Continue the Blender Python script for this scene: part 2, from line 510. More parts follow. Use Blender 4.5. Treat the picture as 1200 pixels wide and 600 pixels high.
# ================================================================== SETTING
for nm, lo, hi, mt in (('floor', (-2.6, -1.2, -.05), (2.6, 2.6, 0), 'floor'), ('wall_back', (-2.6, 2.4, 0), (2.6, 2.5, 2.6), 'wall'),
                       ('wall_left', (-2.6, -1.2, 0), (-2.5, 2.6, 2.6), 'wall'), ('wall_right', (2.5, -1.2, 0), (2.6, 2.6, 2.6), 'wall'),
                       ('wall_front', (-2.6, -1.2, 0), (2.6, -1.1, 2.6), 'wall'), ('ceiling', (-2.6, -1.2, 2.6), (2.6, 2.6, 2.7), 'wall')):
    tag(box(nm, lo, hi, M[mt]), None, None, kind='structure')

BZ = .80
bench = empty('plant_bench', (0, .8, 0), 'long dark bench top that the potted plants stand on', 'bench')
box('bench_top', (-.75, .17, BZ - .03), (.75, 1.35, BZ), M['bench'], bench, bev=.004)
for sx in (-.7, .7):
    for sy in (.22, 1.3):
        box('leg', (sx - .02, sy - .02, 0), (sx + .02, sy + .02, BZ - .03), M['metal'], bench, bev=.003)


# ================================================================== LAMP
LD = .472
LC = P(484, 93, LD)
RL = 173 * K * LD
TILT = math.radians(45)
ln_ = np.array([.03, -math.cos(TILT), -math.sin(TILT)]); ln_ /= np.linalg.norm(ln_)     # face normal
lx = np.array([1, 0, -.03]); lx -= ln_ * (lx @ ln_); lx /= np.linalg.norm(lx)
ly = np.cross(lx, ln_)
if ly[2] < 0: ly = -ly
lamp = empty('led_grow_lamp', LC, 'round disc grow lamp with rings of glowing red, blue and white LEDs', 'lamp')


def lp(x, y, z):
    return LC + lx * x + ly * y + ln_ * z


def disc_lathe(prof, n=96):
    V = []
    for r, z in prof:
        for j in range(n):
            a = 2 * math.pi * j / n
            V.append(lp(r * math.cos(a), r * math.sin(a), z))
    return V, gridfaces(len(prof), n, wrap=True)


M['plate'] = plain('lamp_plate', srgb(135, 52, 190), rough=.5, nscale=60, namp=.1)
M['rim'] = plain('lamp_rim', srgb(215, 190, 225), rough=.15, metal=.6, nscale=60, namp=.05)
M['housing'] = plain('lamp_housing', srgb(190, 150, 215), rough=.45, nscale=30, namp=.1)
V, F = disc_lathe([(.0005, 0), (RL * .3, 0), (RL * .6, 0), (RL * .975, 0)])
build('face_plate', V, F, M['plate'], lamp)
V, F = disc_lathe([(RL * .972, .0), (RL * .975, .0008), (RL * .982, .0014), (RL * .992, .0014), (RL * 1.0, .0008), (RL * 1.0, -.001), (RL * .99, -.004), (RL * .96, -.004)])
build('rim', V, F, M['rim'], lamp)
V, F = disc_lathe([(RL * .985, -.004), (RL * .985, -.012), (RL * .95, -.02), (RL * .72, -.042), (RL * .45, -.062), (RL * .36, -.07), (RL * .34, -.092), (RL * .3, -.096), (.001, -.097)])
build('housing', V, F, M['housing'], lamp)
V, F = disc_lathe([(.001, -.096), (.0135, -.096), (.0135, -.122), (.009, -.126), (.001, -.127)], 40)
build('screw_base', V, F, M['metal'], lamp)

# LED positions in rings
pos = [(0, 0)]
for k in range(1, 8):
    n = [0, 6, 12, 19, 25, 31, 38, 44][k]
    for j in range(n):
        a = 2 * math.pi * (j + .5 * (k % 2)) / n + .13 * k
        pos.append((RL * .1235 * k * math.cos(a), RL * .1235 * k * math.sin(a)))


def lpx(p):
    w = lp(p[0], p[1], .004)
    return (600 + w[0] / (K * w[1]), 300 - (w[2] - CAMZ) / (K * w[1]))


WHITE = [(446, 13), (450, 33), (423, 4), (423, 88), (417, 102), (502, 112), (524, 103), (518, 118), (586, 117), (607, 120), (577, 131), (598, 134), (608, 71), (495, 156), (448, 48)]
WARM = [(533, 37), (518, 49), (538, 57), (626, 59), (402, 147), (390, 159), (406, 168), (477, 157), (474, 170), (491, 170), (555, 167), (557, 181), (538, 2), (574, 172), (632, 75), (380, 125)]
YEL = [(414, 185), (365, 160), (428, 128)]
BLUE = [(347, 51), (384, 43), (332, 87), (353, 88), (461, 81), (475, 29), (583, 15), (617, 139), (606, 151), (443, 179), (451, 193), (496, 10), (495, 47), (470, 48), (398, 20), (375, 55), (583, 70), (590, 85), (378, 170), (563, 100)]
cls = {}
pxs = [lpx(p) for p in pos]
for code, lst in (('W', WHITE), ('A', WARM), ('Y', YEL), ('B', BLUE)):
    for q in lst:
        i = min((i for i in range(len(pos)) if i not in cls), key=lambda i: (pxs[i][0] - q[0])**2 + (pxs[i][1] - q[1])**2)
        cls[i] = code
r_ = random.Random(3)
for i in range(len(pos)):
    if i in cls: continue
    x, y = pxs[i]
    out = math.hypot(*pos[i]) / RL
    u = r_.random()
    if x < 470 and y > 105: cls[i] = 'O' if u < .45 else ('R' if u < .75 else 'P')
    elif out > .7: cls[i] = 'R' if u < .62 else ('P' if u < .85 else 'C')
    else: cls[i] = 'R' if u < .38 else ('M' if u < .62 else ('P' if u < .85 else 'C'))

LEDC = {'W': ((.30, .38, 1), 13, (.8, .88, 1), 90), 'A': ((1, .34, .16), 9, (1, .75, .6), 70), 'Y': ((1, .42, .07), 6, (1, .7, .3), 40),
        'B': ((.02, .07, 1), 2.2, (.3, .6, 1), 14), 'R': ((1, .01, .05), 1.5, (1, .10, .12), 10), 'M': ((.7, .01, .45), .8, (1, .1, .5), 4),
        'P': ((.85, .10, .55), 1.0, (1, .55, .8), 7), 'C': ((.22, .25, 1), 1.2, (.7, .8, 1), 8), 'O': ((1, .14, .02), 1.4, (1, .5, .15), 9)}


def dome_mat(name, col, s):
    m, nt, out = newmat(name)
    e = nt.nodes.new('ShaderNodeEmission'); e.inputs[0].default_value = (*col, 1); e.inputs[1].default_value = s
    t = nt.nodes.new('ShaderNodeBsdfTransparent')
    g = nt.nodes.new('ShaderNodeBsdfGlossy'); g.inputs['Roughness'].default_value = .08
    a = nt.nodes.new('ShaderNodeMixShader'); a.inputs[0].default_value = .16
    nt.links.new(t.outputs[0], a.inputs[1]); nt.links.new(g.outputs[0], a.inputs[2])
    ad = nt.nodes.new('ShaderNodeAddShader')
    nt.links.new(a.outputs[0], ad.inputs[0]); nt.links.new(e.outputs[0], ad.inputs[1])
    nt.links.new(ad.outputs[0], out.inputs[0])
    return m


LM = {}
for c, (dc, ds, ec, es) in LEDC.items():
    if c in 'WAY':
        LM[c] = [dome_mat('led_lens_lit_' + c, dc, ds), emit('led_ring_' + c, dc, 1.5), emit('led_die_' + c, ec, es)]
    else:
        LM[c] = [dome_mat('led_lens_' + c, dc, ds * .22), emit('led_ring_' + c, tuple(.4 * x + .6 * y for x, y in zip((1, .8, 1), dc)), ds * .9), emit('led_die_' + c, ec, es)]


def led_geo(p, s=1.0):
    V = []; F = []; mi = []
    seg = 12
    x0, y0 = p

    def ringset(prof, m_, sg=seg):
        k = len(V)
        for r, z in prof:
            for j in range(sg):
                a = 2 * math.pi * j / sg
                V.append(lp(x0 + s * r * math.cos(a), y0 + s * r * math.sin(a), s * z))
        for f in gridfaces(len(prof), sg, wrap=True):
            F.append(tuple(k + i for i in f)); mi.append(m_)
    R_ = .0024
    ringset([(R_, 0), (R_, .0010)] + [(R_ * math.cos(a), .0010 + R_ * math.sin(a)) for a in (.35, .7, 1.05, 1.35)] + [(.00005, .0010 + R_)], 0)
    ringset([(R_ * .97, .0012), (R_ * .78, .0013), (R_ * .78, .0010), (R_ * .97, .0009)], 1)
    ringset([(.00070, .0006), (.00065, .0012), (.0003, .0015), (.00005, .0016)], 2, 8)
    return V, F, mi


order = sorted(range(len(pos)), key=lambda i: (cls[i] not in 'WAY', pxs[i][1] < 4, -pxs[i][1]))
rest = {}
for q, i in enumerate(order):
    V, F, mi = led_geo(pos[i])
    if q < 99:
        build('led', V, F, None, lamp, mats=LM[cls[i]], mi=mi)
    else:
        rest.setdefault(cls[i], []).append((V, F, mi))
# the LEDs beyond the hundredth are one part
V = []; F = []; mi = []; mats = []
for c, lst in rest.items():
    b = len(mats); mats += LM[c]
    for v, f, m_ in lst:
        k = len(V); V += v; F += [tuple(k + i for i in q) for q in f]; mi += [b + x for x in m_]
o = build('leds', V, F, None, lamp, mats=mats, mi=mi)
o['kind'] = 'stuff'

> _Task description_
Repeat exactly, please, each line from the beginning of the data through the line with "tag(box(nm, lo, hi, M[mt]), None, None, kind='structure')" in it, and only those lines.

> _Finished exercise_
Continue the Blender Python script for this scene: part 2, from line 510. More parts follow. Use Blender 4.5. Treat the picture as 1200 pixels wide and 600 pixels high.
# ================================================================== SETTING
for nm, lo, hi, mt in (('floor', (-2.6, -1.2, -.05), (2.6, 2.6, 0), 'floor'), ('wall_back', (-2.6, 2.4, 0), (2.6, 2.5, 2.6), 'wall'),
                       ('wall_left', (-2.6, -1.2, 0), (-2.5, 2.6, 2.6), 'wall'), ('wall_right', (2.5, -1.2, 0), (2.6, 2.6, 2.6), 'wall'),
                       ('wall_front', (-2.6, -1.2, 0), (2.6, -1.1, 2.6), 'wall'), ('ceiling', (-2.6, -1.2, 2.6), (2.6, 2.6, 2.7), 'wall')):
    tag(box(nm, lo, hi, M[mt]), None, None, kind='structure')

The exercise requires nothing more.